造山古墳群 伝承や遺物を後世に 研究者ら 古老から聞き書き進める

聞き書きの内容を話し合う(右から)角谷、定広、安川の3氏

 古代吉備のシンボル、造山古墳群(岡山市北区新庄下、国史跡)にまつわる伝承や遺物を後世に残そうと、大学の研究者らが地元の古老への聞き書きを進めている。今は所在不明だが、かつて陪塚(ばいちょう)上にあったという石棺の話を聞き出し、住民が所有する埴輪(はにわ)なども確認した。今後の遺跡整備に向けた参考資料としても期待され、成果は年内にも冊子にまとめる予定。

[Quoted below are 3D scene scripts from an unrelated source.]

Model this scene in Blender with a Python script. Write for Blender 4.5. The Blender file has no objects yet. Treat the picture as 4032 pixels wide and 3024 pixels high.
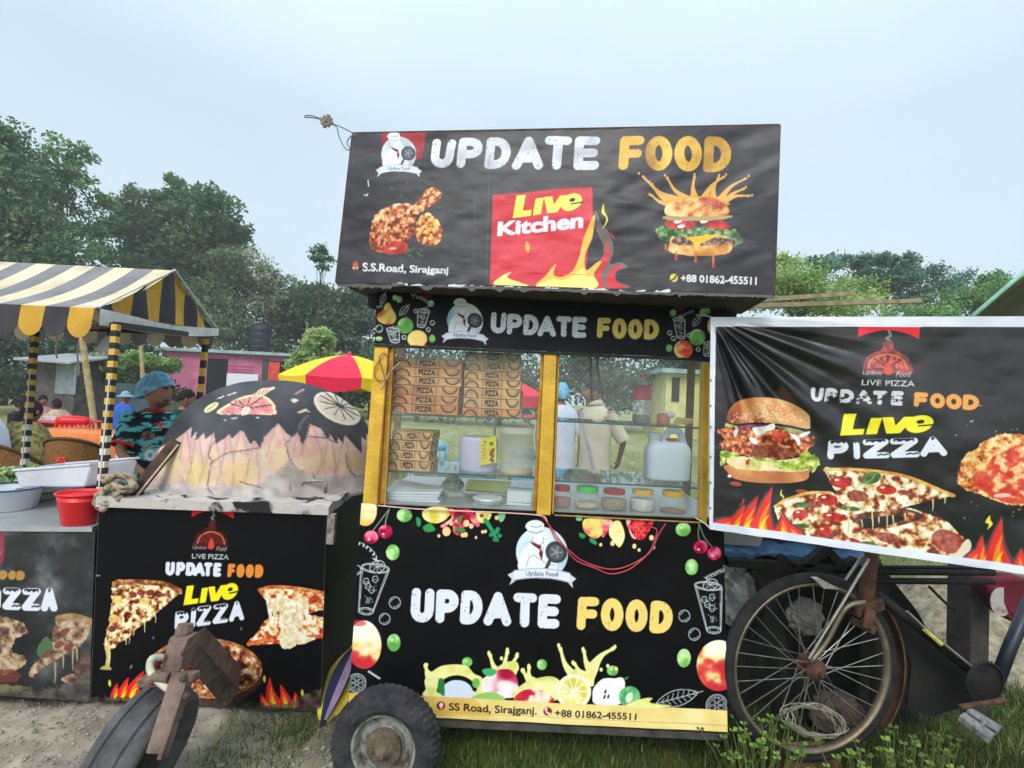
import bpy,bmesh,math,random
import numpy as np
from mathutils import Vector,Matrix
random.seed(7)
RNG=np.random.default_rng(7)
scn=bpy.context.scene
COL=scn.collection
rad=math.radians
F_N,CX,CY=2005.0,2016.0,1512.0
ROLL,PITCH,CAMH=rad(2.77),rad(1.5),1.55
_F=Vector((0,math.cos(PITCH),math.sin(PITCH)))
_U0=Vector((0,-math.sin(PITCH),math.cos(PITCH)))
_R=Vector((1,0,0))*math.cos(ROLL)+_U0*math.sin(ROLL)
_U=Vector((-1,0,0))*math.sin(ROLL)+_U0*math.cos(ROLL)
CAM=Vector((0,0,CAMH))
cam=bpy.data.cameras.new('camera')
cam_o=bpy.data.objects.new('camera',cam)
COL.objects.link(cam_o)
m=Matrix((_R,_U,-_F)).transposed().to_4x4()
m.translation=CAM
cam_o.matrix_world=m
cam.sensor_width=36
cam.lens=36*F_N/4032
cam.clip_start,cam.clip_end=0.05,800
scn.camera=cam_o
SUN_EL,SUN_AZ=rad(42),rad(195)
world=bpy.data.worlds.new('World')
scn.world=world
world.use_nodes=True
wn,wl=world.node_tree.nodes,world.node_tree.links
wn.clear()
out=wn.new('ShaderNodeOutputWorld')
sky=wn.new('ShaderNodeTexSky')
sky.sky_type='NISHITA'
sky.sun_disc=False
sky.sun_elevation=SUN_EL
sky.sun_rotation=SUN_AZ
sky.air_density,sky.dust_density=1.0,5.0
bg1=wn.new('ShaderNodeBackground'); bg1.inputs[1].default_value=0.05
wl.new(sky.outputs[0],bg1.inputs[0])
geo=wn.new('ShaderNodeTexCoord')
sep=wn.new('ShaderNodeSeparateXYZ'); wl.new(geo.outputs['Generated'],sep.inputs[0])
noi=wn.new('ShaderNodeTexNoise'); noi.inputs['Scale'].default_value=1.6
noi.inputs['Detail'].default_value=5; noi.inputs['Roughness'].default_value=0.5
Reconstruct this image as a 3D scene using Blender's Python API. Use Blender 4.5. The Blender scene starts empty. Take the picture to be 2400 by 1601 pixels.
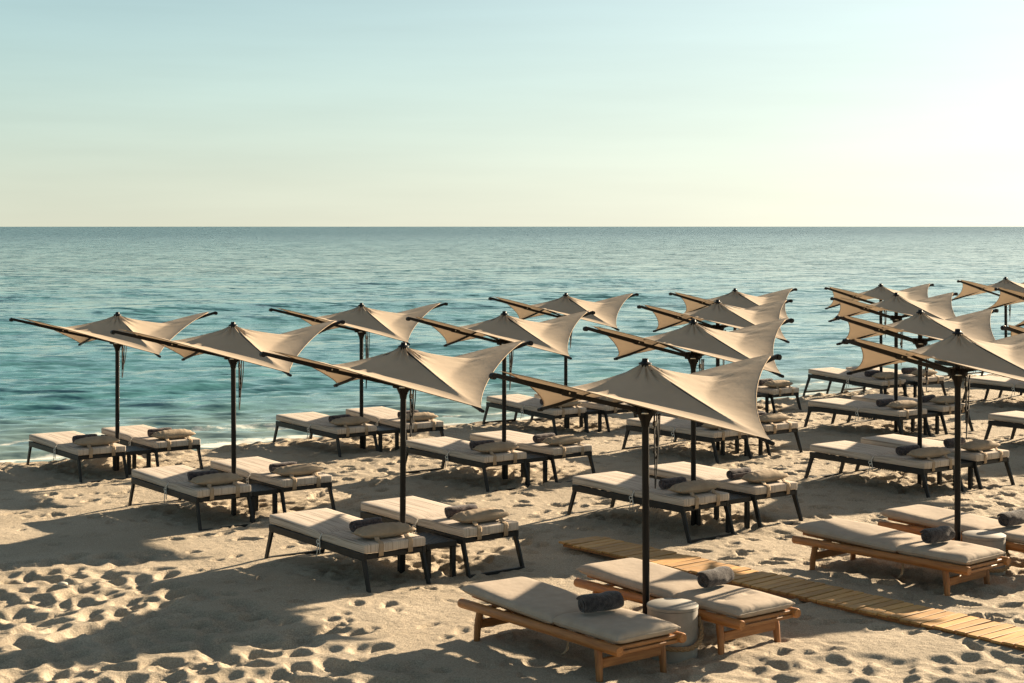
import bpy, bmesh, math, random
import numpy as np
from mathutils import Vector, Matrix
R = math.radians
random.seed(7)
scene = bpy.context.scene
COL = scene.collection

# ------------------------------------------------------------------ camera, sky, sun, exposure
CAM_H = 3.55
cam_data = bpy.data.cameras.new('camera')
cam_data.sensor_width = 36.0
cam_data.lens = 57.0
cam_data.shift_y = -0.1123
cam_data.clip_start = 0.1
cam_data.clip_end = 60000
cam = bpy.data.objects.new('camera', cam_data)
cam.location = (0, 0, CAM_H)
cam.rotation_euler = (R(90), 0, 0)
COL.objects.link(cam)
scene.camera = cam

SUN_EL, SUN_AZ = R(18), R(46)            # azimuth measured from +Y towards +X
SUN_DIR = Vector((math.cos(SUN_EL)*math.sin(SUN_AZ), math.cos(SUN_EL)*math.cos(SUN_AZ), math.sin(SUN_EL)))

world = bpy.data.worlds.new('World')
scene.world = world
world.use_nodes = True
def build_sky():
    nt = world.node_tree; N = nt.nodes; L = nt.links
    N.clear()
    out = N.new('ShaderNodeOutputWorld'); bg = N.new('ShaderNodeBackground')
    tc = N.new('ShaderNodeTexCoord')
    sep = N.new('ShaderNodeSeparateXYZ'); L.new(tc.outputs['Generated'], sep.inputs[0])
    # height gradient
    ramp = N.new('ShaderNodeValToRGB')
    mr = N.new('ShaderNodeMapRange'); mr.inputs[1].default_value = 0.0; mr.inputs[2].default_value = 1.0
    L.new(sep.outputs['Z'], mr.inputs[0])
    pw = N.new('ShaderNodeMath'); pw.operation = 'POWER'; pw.inputs[1].default_value = 0.5
    L.new(mr.outputs[0], pw.inputs[0]); L.new(pw.outputs[0], ramp.inputs[0])
    cr = ramp.color_ramp; cr.interpolation = 'B_SPLINE'
    stops = [(0.0, SKY0), (0.16, SKY1), (0.27, SKY2), (0.375, SKY3), (0.52, SKY4), (0.78, SKY5), (1.0, SKY6)]
    cr.elements[0].position = 0.0; cr.elements[0].color = (*stops[0][1], 1)
    cr.elements[1].position = 1.0; cr.elements[1].color = (*stops[-1][1], 1)
    for p, c in stops[1:-1]:
        e = cr.elements.new(p); e.color = (*c, 1)
    # broad glow round the sun
    nrm = N.new('ShaderNodeVectorMath'); nrm.operation = 'NORMALIZE'; L.new(tc.outputs['Generated'], nrm.inputs[0])
    dot = N.new('ShaderNodeVectorMath'); dot.operation = 'DOT_PRODUCT'
    glow_el = R(10)
    dot.inputs[1].default_value = (math.cos(glow_el)*math.sin(SUN_AZ), math.cos(glow_el)*math.cos(SUN_AZ), math.sin(glow_el))
    L.new(nrm.outputs[0], dot.inputs[0])
    mx = N.new('ShaderNodeMath'); mx.operation = 'MAXIMUM'; mx.inputs[1].default_value = 0
    L.new(dot.outputs['Value'], mx.inputs[0])
    p4 = N.new('ShaderNodeMath'); p4.operation = 'POWER'; p4.inputs[1].default_value = 4.6
    L.new(mx.outputs[0], p4.inputs[0])
    gl = N.new('ShaderNodeMix'); gl.data_type = 'RGBA'; gl.blend_type = 'ADD'
    gl.inputs[0].default_value = 1.0
    gm = N.new('ShaderNodeVectorMath'); gm.operation = 'SCALE'; gm.inputs[0].default_value = GLOW
    L.new(p4.outputs[0], gm.inputs['Scale'])
    # thin high cloud streaks
    mp = N.new('ShaderNodeMapping'); mp.inputs['Scale'].default_value = (2.2, 2.2, 26)
    mp.inputs['Rotation'].default_value = (0, R(3), 0)
    L.new(nrm.outputs[0], mp.inputs[0])
    nz = N.new('ShaderNodeTexNoise'); nz.inputs['Scale'].default_value = 2.0; nz.inputs['Detail'].default_value = 4
    L.new(mp.outputs[0], nz.inputs['Vector'])
    nr = N.new('ShaderNodeMapRange'); nr.inputs[1].default_value = .35; nr.inputs[2].default_value = .75
    nr.inputs[3].default_value = 0.965; nr.inputs[4].default_value = 1.05
    L.new(nz.outputs[0], nr.inputs[0])
    sc = N.new('ShaderNodeVectorMath'); sc.operation = 'SCALE'
    L.new(ramp.outputs[0], sc.inputs[0]); L.new(nr.outputs[0], sc.inputs['Scale'])
    L.new(sc.outputs[0], gl.inputs[6]); L.new(gm.outputs[0], gl.inputs[7])
    # physical daylight sky underneath
    sky = N.new('ShaderNodeTexSky'); sky.sky_type = 'NISHITA'; sky.sun_disc = False
    sky.sun_elevation = SUN_EL; sky.sun_rotation = SUN_AZ
    sm = N.new('ShaderNodeVectorMath'); sm.operation = 'SCALE'; sm.inputs['Scale'].default_value = NISHITA_W
    L.new(sky.outputs[0], sm.inputs[0])
    ad = N.new('ShaderNodeVectorMath'); ad.operation = 'ADD'
    L.new(gl.outputs[2], ad.inputs[0]); L.new(sm.outputs[0], ad.inputs[1])
    L.new(ad.outputs[0], bg.inputs['Color']); bg.inputs['Strength'].default_value = SKY_STRENGTH
    L.new(bg.outputs[0], out.inputs[0])
SKY_STRENGTH = 0.305
NISHITA_W = 0.004
SKY0 = (.60, .60, .47); SKY1 = (.56, .605, .49); SKY2 = (.455, .585, .52)
SKY3 = (.35, .525, .55); SKY4 = (.20, .31, .37); SKY5 = (.155, .20, .24); SKY6 = (.14, .185, .225)
GLOW = (.66, .61, .56)
build_sky()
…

 中心メンバーは清家章岡山大教授(55)=考古学=と、元関西大客員教授の角谷賢二さん(72)=岡山市出身。それぞれの研究チームで素粒子「ミューオン」を用いた造山古墳の内部探査を昨年から行っており、連携して始めた。安川満・同市埋蔵文化財センター所長(55)、定広好和・造山古墳蘇生会長(76)も協力する。

 4人は4月から手分けして地域に出向き、これまでに70代以上の10人近くにインタビューした。ある男性の証言では、陪塚の千足古墳の墳丘には以前、子どもサイズの石棺が置かれ、中には朱が混じった泥が入っていたという。一帯の民家には、古墳から運んだと伝わる巨大な庭石や円筒埴輪があることも分かった。

 取り組みの中では、歴史研究者だった三笠宮さま(2016年死去)が1960年に同古墳群を見学した際の写真も見つかった。出土品とみられる円筒埴輪に見入ったり、千足古墳の石室内にはしごで降り、内部を調べたりする様子が写っている。

 今後も聞き書きを行いつつ、民家に残る円筒埴輪の年代などを岡山大で分析する。

 インタビューや確認した遺物、写真は「造山古墳群伝承物語」として冊子にまとめる。一帯の古地図なども載せ、QRコードから高精細画像を見られるようにするという。

 清家教授は「伝承や遺物は遺跡を復元する重要な手掛かり。住民の代替わりなどで失われる前に記録する意義は大きい」、角谷さんは「住民が地元の宝に興味を持ち、守り伝える一助になれば」と話す。